Bad enough we’d all barely gotten over the mind-numbingly dull Winter Olympics only to receive the news that from now on the Gulf of Mexico is off-limits to fish, fowl and humans, now we are forced to pay attention to something called The World Cup. Soccer blows and Americans never felt obligated to pretend otherwise. Why the hoopla now? Can’t we just ignore the silly thing like we used to?

Are we so traumatized living in these perilous times that we crave a spectacle and will grasp at any distraction that presents itself, no matter how asinine? Thanks to Cable TV, we are now subject to endless promotion of the most boring sport this side of curling, every tedious match televised, every news talking head and sportscaster pretending to give a crap about soccer.

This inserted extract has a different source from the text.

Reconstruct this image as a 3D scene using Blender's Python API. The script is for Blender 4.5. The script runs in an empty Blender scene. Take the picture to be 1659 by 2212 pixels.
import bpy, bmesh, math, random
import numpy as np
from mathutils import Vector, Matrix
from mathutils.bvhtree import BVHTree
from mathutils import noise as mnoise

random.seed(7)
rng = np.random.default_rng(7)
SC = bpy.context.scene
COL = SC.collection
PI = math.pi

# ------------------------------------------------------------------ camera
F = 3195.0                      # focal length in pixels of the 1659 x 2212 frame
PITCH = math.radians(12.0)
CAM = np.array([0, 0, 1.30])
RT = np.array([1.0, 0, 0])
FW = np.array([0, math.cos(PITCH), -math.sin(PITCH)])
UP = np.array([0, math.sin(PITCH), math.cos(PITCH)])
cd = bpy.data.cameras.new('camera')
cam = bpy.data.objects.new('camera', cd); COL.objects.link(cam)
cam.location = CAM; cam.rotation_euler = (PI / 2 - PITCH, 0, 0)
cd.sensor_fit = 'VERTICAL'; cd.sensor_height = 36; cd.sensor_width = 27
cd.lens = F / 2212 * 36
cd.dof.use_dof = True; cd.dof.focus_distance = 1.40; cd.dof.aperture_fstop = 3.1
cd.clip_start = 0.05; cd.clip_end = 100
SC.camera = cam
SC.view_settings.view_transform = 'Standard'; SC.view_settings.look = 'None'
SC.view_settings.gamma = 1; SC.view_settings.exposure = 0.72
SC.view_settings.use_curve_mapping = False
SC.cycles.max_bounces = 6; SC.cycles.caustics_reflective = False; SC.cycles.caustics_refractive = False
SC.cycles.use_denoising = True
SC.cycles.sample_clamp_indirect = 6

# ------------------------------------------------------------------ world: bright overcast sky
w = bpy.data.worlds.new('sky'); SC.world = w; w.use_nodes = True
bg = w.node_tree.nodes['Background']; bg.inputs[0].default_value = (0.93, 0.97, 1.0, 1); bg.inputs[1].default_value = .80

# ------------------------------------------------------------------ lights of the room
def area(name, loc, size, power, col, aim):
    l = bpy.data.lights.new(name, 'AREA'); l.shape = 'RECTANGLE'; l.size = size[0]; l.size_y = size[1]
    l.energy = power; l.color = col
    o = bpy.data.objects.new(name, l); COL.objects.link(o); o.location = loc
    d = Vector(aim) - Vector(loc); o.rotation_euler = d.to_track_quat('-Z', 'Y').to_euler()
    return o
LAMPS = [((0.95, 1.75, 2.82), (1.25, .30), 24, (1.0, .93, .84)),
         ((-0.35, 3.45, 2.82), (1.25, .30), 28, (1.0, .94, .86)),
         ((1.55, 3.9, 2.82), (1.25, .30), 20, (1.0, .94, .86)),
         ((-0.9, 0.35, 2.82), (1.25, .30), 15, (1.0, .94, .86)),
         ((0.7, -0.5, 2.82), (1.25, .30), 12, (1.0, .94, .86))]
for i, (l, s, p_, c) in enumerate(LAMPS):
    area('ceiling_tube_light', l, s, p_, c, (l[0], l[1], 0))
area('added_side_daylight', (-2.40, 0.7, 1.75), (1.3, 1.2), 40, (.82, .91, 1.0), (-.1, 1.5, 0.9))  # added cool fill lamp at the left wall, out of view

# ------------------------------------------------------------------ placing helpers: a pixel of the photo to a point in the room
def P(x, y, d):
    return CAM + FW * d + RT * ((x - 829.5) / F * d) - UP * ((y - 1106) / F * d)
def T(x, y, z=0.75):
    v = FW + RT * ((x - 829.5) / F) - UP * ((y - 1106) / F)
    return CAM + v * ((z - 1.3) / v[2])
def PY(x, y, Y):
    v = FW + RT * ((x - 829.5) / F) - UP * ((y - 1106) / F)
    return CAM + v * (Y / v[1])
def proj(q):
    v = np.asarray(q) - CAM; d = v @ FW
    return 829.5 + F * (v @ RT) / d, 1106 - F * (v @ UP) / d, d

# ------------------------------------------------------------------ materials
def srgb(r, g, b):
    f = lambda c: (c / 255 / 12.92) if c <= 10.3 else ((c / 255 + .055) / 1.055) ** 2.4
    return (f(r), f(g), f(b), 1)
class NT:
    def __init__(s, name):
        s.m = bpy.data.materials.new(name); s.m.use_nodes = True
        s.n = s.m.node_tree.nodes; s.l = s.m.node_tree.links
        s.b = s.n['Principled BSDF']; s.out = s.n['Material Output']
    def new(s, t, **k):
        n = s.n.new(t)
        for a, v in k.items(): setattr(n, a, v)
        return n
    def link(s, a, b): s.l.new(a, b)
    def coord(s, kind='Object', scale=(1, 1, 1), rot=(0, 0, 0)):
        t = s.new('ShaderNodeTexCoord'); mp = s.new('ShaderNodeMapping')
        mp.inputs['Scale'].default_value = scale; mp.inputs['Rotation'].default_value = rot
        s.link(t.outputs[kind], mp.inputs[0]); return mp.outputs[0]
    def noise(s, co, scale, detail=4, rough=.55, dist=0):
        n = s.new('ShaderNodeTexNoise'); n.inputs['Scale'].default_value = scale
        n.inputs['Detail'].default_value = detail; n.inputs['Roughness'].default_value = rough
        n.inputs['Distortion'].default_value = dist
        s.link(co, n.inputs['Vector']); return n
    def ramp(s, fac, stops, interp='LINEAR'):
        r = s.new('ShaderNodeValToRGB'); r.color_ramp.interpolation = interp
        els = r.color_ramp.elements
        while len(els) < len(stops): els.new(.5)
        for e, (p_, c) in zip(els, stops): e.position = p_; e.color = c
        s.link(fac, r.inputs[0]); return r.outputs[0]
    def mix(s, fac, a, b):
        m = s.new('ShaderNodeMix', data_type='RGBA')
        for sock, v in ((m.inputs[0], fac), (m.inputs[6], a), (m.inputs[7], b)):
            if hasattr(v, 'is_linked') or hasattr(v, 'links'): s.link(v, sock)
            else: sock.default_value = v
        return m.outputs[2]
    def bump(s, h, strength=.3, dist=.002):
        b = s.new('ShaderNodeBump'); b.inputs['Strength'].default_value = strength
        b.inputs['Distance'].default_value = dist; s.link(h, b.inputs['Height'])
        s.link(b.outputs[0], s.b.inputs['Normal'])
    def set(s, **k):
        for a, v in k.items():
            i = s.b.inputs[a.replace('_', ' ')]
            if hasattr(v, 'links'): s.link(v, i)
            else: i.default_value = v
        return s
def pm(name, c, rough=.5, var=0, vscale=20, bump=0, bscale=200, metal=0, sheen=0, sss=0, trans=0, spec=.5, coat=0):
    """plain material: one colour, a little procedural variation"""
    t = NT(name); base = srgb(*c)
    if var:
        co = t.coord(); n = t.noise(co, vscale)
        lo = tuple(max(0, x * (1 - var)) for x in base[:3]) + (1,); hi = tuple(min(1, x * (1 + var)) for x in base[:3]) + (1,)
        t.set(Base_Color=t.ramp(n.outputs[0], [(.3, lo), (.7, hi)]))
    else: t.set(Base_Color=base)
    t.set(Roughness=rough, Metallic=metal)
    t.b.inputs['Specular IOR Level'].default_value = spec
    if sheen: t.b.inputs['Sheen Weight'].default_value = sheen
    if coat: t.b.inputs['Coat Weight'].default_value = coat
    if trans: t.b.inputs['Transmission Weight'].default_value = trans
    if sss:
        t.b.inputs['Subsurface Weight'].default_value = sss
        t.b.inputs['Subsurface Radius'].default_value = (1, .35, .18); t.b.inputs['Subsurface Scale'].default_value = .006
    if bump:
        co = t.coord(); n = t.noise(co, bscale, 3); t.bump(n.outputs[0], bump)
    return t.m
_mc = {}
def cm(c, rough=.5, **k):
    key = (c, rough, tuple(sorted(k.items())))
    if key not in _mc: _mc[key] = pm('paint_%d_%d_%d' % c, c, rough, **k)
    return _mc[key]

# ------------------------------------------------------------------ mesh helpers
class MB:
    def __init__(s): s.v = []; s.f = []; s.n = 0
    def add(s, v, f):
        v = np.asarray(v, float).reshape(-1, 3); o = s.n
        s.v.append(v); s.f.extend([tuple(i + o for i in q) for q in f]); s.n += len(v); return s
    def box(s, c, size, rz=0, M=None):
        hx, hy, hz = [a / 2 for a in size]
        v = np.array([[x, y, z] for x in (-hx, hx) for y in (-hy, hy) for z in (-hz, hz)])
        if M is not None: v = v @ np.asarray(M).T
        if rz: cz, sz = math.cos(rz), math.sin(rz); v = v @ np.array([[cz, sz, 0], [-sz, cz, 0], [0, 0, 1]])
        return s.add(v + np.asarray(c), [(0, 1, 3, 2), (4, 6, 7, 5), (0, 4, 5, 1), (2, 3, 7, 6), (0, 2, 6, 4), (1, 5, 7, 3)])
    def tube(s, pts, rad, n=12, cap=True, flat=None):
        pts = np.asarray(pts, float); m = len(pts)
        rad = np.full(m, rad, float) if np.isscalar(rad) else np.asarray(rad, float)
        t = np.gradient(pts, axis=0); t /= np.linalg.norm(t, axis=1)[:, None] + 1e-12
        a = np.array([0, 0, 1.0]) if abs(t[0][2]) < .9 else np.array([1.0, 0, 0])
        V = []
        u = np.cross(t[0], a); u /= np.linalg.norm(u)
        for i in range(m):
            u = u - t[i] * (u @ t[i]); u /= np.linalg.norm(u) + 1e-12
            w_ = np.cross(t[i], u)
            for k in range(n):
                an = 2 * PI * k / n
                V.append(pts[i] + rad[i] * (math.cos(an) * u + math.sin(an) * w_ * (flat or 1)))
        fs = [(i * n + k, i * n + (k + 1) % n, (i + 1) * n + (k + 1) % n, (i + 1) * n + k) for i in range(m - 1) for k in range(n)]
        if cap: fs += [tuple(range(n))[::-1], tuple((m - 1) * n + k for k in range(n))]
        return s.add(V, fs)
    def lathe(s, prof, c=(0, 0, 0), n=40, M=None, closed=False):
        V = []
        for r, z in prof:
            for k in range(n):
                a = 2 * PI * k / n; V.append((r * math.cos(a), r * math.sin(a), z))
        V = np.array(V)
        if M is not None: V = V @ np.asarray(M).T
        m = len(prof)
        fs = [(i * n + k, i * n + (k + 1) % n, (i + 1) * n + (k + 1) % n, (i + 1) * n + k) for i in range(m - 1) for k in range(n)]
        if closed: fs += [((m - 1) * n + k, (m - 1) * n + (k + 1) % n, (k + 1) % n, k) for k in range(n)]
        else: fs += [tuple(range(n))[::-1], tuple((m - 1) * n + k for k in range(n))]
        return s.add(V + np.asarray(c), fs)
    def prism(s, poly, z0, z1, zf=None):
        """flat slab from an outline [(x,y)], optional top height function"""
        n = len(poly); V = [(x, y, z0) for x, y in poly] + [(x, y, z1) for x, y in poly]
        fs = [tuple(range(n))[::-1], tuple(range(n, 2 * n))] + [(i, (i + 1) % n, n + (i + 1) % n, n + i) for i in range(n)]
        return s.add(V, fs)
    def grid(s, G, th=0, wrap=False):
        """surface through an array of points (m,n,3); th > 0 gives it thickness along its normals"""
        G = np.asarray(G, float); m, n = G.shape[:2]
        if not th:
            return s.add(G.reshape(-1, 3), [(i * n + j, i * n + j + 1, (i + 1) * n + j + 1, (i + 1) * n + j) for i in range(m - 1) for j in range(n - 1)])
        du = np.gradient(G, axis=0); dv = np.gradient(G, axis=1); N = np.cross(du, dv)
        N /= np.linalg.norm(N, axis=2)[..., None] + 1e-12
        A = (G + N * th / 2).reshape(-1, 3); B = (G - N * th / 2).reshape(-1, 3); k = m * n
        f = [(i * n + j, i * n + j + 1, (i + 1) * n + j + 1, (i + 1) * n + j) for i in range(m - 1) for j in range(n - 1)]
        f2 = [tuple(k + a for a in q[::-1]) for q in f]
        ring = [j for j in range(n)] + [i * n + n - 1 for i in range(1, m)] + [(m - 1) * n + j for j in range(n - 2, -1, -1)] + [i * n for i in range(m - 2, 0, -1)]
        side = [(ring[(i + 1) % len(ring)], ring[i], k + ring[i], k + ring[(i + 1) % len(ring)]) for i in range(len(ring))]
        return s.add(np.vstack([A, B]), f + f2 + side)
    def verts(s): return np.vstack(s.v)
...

Curiously, none of them mention the fact that the British, our former masters and long-time “ally,” are not only the people responsible for the disastrous Gulf oil spill, but the ones who invented soccer to give the illusion that British people could compete in a sport that doesn’t involve conquering and oppressing Third World nations. Some friends.

Right-thinking Americans live in fear of America ever winning the damned World Cup and making the game popular here, a distinct possibility if anyone ever gets the brainstorm to employ skilled athletes instead of soccer players.

The World Cup is the quadrennial world championship of soccer, called football by the rest of the world since only two guys on the field are nimble enough to be allowed to use their hands while the other 20 guys just lamely flail at the ball with their legs (erroneously called “kicking”) or slam it with their heads and faces without a helmet.

They do this while running aimlessly back and forth a huge field for 90 minutes with only one break while doing their best not to let the ball go into either of the gigantic goals on both ends or they will be forced to endure a maniacal announcer shrieking “gooooooaaaaaalllll!!!” at them in a painfully screechy voice for ten minutes straight.

This so unnerves the team who let the ball escape that they usually don’t make that mistake again and for the rest of the game the ball doesn’t get anywhere near the forbidden goal areas. After all this willy-nilly running around and flailing and face-slamming, the score of a soccer game is usually 1-0 or 1-1, with the occasional 2 or 3-1 score, which sends soccer crowds into a frenzy. Talk about your low expectations. Imagine their delirium if they were watching a sport involving actual athletes where something really happened?

Somehow this nonsense got to be the most popular sport on the planet, not all that impressive when you consider that the most popular organized human activity of all is war. Unfortunately, unlike in war, all the participants in a soccer match survive to flounder about another day, and it looks like they’ll be back to annoy the crap out of us every four years. This is a menace and a disgrace, and the government does nothing about it!